Customary resistance to marketization of land: Lango clans in Northern Uganda
Abstract
This PhD thesis investigates how clan leaders in the Lango region of Uganda - as a political force within society - are resisting the advance of (capitalist) markets in Land. The theoretical analysis contributes to the debates on the Land Question, by showing the legacy of colonial construction of customary laws on contemporary structures of clan power, in championing resistance to the expansion of land markets. The study argues that clan resistance to the marketization of land is related to questions of economic, cultural and political independence of society (from the state and the market).
Departing from political economy studies on the impact of the land market on customary land tenure in Uganda, which concluded that the power of the clan to control land markets had been eroded by market forces, the study shows that the rise of the market has instead pushed clans to devise more mechanisms to regulate land sales. The study calls for an analysis of markets that considers both historical factors and the political dimension of responses to that market. Using the clan as a unit of analysis, the thesis deploys Mamdani’s construction of “customary power” to analyze the various methods devised by the clan in limiting the expansion of land markets. The thesis challenges misrepresentations of the clan in the literature on legal pluralism as “traditional” and/or “cultural” by situating the clan as a political force within society. It also counters agrarian literature denying the existence of social movements in Africa, by providing the Uganda political dimension of the clan system as a core representation of a socio-political movement championing resistance to capitalist land alienation. The study was undertaken in the Lango region of northern Uganda using a qualitative method involving ethnography, focus group discussions, interviews, archival study, observation, document collection and review of secondary sources.

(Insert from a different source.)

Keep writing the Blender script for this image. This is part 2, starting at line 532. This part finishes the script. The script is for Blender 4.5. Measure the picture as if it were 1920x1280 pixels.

The study shows that following the pro-market (land) reforms undertaken in Uganda since the 1980s and 1990s, land sales under customary land tenure increased but also consequently increased clan control over land markets, making customary land a site for contestations of various forms of power, mainly customary power opposed to state power. The study shows that the clan is caught up in a contradictory role of both facilitating and hindering the expansion of the land market. This dialectic approach provides an understanding of the persistent land conflict witnessed between clan leaders and their members, among clan leaders themselves, among family members, between “natives” and “outsiders”, between state agencies together with investors on one side and “local communities” on the other side, in the fight to make (and unmake) customary land a (global) commodity.